Eine große Qualität des Abends ist es, dass ihr es schafft, neben der Schilderung des ergreifenden Schicksals dieser Frau, ein gewisses Maß an Leichtigkeit in diesem Abend zu bewahren. Wie gelingt einem das? Was ist euer Gegengewicht?

NATALIE: Dass Alice Herz-Sommer trotz ihres schweren Schicksals eine so lebensbejahende, fröhliche Person geblieben ist, ist Teil ihrer Faszination. Ein Abend über sie muss dem Publikum auch Hoffnung und Lebensfreude mitgeben, alles andere würde sich falsch anfühlen. Und dazu ist es ja auch ein Abend über die Kraft der Musik. Die Schönheit der Musik bietet auch einen krassen Kontrast zu den Schrecklichkeiten um sie herum.
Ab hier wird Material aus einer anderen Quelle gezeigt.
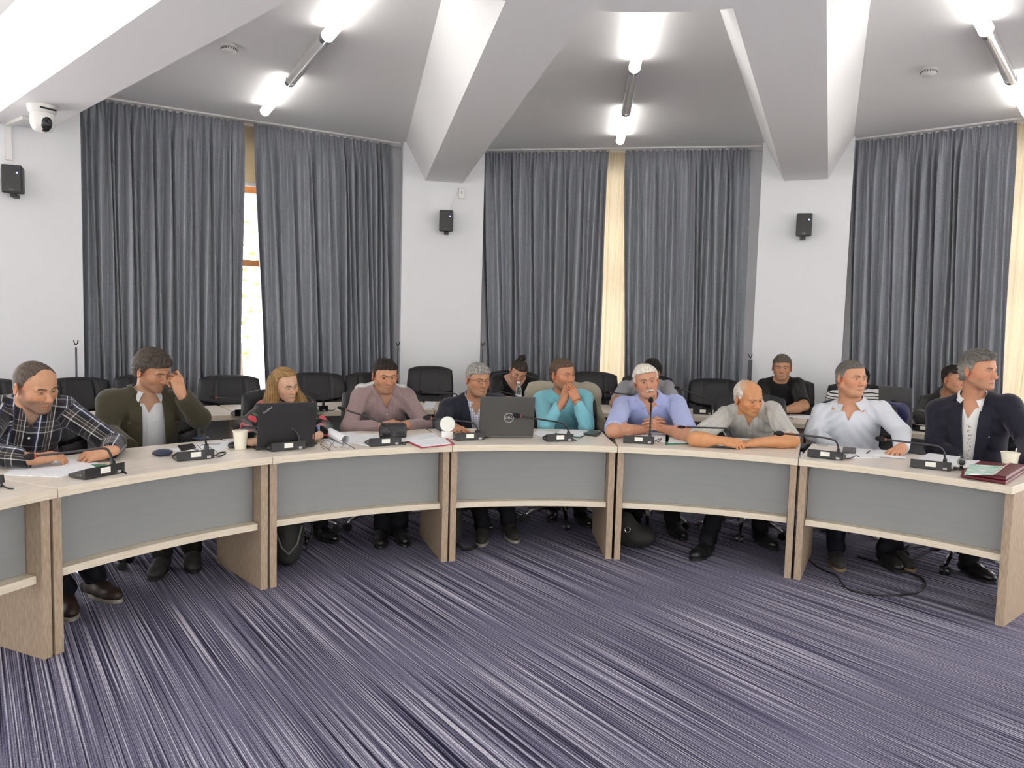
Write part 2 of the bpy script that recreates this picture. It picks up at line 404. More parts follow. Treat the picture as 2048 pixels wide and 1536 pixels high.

FRANÇOIS: Alice war ein unglaublich positiver Mensch, ein Sonnenschein, der ständig gelacht hat. Auch in den schlimmsten Zeiten ihres Lebens. Ihr ein Denkmal zu setzen ohne Charme und ohne viel Humor, wäre ganz falsch.

KIM: Genau. Ein Stück, in dem nicht gelacht wird, wäre kein Stück über Alice. Also habe ich schon bei der Konzeption komödiantische Szenen und komische Figuren entwickelt. Und ich wusste, François als Regisseur wird die perfekt in Szene setzen. Abgesehen davon, ist die Shoa ein so entsetzliches Verbrechen, dass man ein Stück darüber nur schwer ertragen kann, wenn einen nicht ab und zu etwas Humor erlöst – da darf einem auch mal das Lachen im Halse steckenbleiben.